The creator’s life feeds from the springs of memory, and his creation is always a monument to life, an explosion of life challenging the idea of death and the deep silence of nothingness. The glow of a Titian Madonna glimpsed in the face of a woman seen on the underground, and evoked in the verse of Eugenio Montejo(5), can serve as an example of the kind of metamorphosis at work in the artist when he rescues an image from his past and gives it lasting form in a painting that goes back in time to “capture” a lost memory, but at the same time advances into the future –that ebb and flow– and with the help of imagination, that faithful ally, tattoos on the fabric only what is truly essential, the part of the memory that has really left its mark on the artist.

 

Ciria has no choice but to tear the living, forgotten flower from the bush and to make it an active part of a new music.
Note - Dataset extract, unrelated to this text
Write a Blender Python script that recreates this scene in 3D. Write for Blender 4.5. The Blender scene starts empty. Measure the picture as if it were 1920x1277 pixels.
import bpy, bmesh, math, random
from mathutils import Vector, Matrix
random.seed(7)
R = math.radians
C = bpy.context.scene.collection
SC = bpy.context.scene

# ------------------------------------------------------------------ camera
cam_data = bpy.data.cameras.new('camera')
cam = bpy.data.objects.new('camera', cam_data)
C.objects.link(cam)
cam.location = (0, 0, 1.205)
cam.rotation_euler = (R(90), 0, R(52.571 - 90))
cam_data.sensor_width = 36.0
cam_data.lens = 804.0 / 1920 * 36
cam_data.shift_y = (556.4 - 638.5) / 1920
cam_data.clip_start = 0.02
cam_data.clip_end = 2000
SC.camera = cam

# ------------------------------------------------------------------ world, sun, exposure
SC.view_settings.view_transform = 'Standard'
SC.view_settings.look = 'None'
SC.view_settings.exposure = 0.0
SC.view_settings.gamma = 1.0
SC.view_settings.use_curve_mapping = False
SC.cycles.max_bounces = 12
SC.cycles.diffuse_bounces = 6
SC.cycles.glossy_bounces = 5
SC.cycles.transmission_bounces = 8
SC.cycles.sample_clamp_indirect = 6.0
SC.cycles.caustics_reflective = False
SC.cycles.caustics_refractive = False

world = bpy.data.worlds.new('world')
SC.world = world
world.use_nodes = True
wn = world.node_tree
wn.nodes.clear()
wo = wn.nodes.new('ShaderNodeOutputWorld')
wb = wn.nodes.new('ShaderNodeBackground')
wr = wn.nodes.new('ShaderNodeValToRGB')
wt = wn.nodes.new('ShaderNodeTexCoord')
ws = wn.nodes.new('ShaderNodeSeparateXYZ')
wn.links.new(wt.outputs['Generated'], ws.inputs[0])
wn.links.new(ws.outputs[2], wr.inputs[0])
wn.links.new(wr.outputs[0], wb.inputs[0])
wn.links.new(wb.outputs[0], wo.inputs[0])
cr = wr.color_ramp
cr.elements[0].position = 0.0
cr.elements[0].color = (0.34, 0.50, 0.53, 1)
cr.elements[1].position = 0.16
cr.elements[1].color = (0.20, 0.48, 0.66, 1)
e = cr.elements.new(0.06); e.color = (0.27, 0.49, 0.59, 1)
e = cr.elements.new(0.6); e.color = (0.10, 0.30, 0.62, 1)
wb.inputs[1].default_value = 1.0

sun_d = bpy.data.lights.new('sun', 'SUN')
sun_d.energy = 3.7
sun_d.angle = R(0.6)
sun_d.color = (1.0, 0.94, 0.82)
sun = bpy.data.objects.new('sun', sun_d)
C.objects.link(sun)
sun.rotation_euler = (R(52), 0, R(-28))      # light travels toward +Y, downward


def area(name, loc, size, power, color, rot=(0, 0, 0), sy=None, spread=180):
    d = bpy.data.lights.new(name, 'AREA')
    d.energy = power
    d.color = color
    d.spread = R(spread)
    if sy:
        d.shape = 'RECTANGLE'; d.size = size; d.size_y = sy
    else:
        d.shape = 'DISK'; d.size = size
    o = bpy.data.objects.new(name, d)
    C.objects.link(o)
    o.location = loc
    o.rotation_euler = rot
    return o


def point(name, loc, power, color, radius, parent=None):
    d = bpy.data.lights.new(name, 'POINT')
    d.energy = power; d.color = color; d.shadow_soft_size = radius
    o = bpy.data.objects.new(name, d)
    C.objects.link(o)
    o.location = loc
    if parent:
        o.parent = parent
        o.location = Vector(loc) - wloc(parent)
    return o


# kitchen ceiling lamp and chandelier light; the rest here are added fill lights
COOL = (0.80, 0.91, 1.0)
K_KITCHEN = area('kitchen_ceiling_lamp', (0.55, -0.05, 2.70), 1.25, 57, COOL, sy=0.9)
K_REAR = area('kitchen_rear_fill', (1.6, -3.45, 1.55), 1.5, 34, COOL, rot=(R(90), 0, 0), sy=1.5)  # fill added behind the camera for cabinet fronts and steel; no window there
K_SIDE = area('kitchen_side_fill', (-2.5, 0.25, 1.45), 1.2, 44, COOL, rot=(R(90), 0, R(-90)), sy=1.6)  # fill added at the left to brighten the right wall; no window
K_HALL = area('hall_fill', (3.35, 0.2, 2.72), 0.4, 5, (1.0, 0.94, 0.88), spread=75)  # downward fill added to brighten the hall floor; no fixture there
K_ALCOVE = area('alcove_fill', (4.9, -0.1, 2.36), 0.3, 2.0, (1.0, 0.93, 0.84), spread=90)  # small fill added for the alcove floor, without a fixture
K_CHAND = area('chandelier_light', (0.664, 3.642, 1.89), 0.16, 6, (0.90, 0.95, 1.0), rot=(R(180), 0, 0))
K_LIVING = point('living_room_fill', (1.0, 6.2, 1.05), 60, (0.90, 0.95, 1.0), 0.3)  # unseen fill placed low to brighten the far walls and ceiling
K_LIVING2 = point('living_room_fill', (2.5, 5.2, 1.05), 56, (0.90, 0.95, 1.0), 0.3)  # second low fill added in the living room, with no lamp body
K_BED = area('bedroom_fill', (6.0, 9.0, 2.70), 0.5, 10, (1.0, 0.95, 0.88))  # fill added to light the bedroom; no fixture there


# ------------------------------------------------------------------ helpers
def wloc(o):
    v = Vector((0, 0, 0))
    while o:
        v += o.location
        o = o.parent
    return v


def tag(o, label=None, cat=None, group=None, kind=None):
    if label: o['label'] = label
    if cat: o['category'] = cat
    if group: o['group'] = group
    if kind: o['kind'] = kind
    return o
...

It is then that the flower assumes its share of cosmic memory, when it enters a pictorial project that surpasses and contains it.

 

Technically, Ciria’s painting has become more complex, and in its complexity has taken a great leap forward. Not only has he sought out new supports in the enormous green military tarpaulins which only occasionally reveal a vestige of their original nature, but he also feels compelled to use other new materials, such as manipulated wallpaper, cardboard, wood or wire, connecting with paint, rubber and varnish to confect the outstanding pieces of his “Manifesto”. This is simply the kind of total painting Ciria aspires to, and which constitutes his brave and totally personal contribution to end of century art.

 

1.The Literary Translation Workshop at La Laguna University, coordinated by the teacher and poet Andrés Sánchez Robayna, published a curious collective translation of Ode to a Grecian Urn in 1977, accompanied by a selection of previous versions in Spanish, French, Portuguese, German, Catalan and Italian, and an appendix with some critical notes on the poem dating from 1819-1820.

 

2.Cleanth Brooks, in John Keats: Odes. A selection of Critical Essays, Macmillan, London, 1971.

 

3.In this respect, we could also mention Keats’ well-known phrase: What imagination seeks as beauty must be truth.

 

4.G. Bachelard. El aire y los sueños. Fondo de Cultura Económica, Mexico, 1958.

 

5.E. Montejo, Death and Memory. Caracas, 1972.